Usually, in every medium size company Network, there's a firewall connecting the corporative LAN/WAN to the Internet with a set of rules that only allows specific traffic, such as HTTP, HTTPS, FTP or POP3 / SMTP. A malicious internal user, could take advantage of these open ports, and use them to access other services (sending through them, other protocols).
For example, he could set up a SSH server on the Internet, listening port 443, and configure the Intranet SSH client to access that port. Such an arrangement makes virtually impossible for any administrator to detect the real nature of the traffic. The same applies if there is a proxy working to provide Internet access to the LAN. By using tools like proxy tunnel, it is possible to establish a connection to server on the Internet, without being detected.

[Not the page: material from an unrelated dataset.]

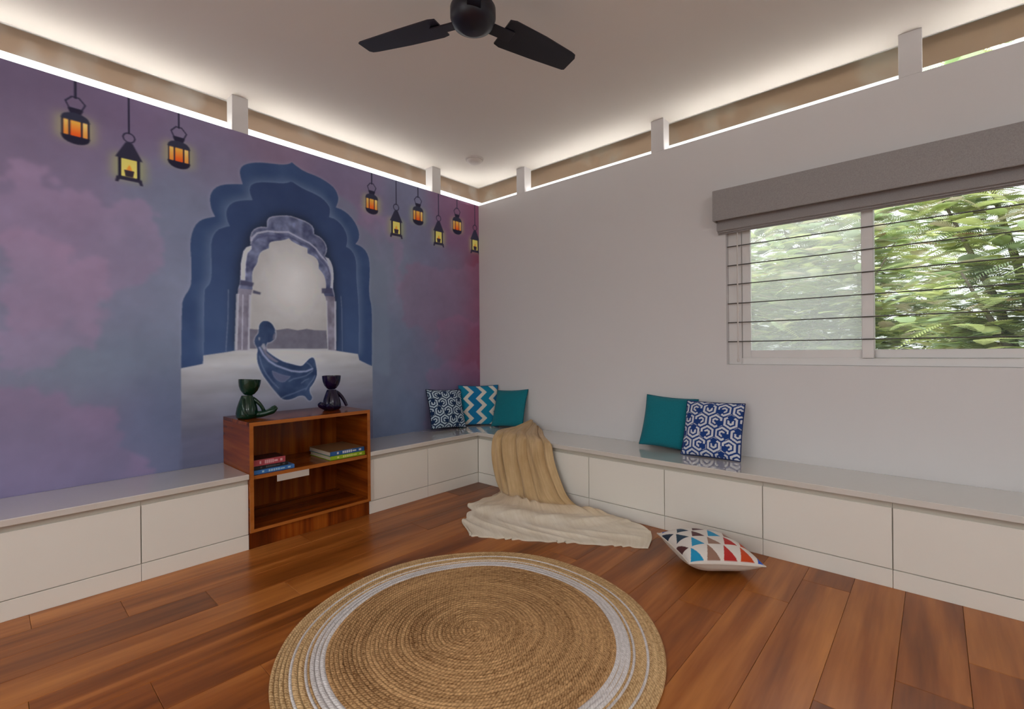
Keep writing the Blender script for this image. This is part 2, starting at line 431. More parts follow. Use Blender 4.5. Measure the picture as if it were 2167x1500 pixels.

tcpstatflow is a tool design with the purpose of fighting these techniques, by detecting traffic that is not HTTP / HTTPS / FTP / SMTP / POP3, with a reasonable margin of error. It's based on the fact that these protocols presents a huge asymmetry in the amount of data transmitted in one way and the opposite (within a single TCP connection).
As an example, you could consider HTTP requests, where you have the browser sending a small packet with a GET command (and same extra overhead) and as a response, receives a web page, an image, or a download. The same asymmetry takes place in reverse, with SMTP. Your mail client sends your composition, and a small ACK is sent back from the server. Asymmetry. Keep that in mind.
tcpstatflow listens network traffic in promiscuous mode, and analyze incoming and outgoing packets of each TCP connection, generating alarms when certain (configurable) thresholds are surpassed. These thresholds refer to parameters such as: quantity of in and out packets per connection, quantity of in and out bytes per connection and connection elapsed.